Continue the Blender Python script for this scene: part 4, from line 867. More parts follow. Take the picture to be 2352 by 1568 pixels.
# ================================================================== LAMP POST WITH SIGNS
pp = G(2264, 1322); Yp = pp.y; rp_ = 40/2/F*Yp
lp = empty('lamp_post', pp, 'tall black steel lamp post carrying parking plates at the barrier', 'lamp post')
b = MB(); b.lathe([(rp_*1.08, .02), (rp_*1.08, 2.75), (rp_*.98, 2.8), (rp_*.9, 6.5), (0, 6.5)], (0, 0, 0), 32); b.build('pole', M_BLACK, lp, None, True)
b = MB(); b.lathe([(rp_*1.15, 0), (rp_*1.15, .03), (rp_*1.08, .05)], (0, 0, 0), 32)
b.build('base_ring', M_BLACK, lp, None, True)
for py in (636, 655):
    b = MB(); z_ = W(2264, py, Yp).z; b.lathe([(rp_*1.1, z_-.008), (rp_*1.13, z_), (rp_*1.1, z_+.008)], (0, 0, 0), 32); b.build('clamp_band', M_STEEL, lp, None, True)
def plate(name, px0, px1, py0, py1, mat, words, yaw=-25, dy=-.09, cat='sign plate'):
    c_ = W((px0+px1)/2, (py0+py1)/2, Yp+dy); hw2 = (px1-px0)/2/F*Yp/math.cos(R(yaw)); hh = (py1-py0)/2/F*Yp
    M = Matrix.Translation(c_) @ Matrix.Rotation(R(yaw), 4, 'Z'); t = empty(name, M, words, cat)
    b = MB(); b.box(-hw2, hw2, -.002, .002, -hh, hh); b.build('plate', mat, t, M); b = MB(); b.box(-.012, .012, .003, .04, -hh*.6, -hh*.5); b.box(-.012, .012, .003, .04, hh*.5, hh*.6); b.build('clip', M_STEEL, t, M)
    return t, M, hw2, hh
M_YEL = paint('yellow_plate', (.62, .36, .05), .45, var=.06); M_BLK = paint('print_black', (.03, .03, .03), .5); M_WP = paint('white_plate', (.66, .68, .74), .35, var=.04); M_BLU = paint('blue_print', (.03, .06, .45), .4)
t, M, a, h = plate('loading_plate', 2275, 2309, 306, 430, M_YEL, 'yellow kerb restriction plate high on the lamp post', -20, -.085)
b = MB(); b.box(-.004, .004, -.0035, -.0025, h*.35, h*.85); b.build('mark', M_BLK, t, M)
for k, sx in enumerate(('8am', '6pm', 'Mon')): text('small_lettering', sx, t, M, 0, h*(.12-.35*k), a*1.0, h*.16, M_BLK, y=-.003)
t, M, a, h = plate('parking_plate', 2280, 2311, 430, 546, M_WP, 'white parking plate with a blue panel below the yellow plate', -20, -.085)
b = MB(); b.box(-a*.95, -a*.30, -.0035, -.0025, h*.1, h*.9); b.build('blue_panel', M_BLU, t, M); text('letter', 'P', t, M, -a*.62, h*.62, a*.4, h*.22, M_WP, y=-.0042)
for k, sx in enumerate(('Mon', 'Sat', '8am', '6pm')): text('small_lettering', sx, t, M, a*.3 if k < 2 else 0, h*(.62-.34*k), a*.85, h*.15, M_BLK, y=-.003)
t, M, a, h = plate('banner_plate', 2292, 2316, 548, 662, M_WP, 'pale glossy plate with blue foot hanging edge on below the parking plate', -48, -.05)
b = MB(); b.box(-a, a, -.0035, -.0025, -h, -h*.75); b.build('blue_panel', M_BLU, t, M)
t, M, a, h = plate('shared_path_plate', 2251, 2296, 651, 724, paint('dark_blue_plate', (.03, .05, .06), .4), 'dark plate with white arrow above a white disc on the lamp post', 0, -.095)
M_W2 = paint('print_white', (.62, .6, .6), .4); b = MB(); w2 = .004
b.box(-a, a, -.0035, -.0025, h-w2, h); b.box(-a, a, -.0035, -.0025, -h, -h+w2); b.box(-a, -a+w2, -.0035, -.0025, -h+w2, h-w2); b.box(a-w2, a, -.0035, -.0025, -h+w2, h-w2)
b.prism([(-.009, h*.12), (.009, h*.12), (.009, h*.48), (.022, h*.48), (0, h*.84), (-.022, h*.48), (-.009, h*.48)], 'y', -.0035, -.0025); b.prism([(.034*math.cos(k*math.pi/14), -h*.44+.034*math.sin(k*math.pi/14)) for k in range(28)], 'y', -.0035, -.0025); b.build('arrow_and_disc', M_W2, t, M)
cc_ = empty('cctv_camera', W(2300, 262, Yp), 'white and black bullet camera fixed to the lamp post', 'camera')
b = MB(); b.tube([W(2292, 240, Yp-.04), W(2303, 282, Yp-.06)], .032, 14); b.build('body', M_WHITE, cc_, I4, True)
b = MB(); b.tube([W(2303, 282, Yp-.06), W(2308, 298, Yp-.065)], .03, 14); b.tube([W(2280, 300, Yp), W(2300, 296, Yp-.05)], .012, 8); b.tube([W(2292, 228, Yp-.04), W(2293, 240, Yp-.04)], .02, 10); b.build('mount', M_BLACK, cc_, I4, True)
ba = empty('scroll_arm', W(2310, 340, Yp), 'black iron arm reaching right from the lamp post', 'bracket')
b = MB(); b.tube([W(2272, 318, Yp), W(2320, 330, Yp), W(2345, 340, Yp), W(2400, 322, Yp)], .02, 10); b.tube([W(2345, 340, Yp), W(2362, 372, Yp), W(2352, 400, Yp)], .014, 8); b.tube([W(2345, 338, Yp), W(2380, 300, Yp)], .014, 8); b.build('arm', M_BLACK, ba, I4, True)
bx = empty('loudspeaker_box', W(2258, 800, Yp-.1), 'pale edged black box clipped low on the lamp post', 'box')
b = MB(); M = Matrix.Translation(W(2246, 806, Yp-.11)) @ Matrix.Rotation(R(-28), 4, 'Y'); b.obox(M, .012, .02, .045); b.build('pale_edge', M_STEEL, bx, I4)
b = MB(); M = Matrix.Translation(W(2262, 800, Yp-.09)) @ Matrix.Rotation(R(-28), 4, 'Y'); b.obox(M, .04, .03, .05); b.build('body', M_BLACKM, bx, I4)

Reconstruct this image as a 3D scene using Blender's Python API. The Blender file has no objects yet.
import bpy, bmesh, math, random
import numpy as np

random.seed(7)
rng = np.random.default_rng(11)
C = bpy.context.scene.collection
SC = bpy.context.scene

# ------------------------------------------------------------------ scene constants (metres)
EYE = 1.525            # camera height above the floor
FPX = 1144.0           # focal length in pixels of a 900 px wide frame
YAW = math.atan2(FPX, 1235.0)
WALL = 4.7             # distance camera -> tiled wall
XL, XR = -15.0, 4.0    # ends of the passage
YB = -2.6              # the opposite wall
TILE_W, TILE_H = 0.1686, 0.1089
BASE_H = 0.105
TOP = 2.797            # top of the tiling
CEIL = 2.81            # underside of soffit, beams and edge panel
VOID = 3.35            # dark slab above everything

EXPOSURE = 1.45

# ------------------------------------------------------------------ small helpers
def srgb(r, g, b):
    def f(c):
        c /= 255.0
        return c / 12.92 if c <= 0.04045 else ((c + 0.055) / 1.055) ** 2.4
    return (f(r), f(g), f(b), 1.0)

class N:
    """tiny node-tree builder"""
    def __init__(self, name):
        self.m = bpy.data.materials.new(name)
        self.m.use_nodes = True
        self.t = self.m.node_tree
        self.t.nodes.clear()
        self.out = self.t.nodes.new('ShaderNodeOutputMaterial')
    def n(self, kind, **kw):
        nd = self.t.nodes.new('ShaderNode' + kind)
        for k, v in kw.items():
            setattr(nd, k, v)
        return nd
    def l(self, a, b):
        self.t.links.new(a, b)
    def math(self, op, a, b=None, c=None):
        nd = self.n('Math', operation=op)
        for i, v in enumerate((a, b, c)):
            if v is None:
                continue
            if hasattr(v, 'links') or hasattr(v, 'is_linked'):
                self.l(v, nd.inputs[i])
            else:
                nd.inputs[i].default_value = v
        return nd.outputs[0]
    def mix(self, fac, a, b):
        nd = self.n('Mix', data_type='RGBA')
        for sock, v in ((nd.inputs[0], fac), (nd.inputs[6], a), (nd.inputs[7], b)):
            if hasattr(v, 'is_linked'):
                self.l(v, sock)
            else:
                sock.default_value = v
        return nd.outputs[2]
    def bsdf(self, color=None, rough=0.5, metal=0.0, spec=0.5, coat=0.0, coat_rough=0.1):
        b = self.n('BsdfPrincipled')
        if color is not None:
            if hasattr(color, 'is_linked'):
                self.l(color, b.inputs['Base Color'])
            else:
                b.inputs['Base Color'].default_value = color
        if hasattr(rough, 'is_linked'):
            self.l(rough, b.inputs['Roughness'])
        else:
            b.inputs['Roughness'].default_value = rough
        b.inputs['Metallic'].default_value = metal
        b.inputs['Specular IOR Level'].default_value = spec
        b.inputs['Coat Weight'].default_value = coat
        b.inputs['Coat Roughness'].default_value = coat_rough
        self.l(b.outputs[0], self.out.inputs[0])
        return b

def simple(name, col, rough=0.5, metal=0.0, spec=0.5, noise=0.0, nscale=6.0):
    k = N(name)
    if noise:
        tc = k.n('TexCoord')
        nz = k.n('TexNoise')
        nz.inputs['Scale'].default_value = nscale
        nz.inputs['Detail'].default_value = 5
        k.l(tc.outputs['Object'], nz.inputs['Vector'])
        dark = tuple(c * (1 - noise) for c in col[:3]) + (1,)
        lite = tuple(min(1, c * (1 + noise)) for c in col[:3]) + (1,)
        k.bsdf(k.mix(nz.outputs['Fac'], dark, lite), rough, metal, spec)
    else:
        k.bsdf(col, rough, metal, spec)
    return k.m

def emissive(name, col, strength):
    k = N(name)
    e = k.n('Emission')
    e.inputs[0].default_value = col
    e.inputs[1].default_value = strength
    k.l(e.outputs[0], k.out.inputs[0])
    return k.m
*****
— What you will do —
In the material above, find the lines that contain "from" and show them.

— Finished task —
Continue the Blender Python script for this scene: part 4, from line 867. More parts follow. Take the picture to be 2352 by 1568 pixels.
ba = empty('scroll_arm', W(2310, 340, Yp), 'black iron arm reaching right from the lamp post', 'bracket')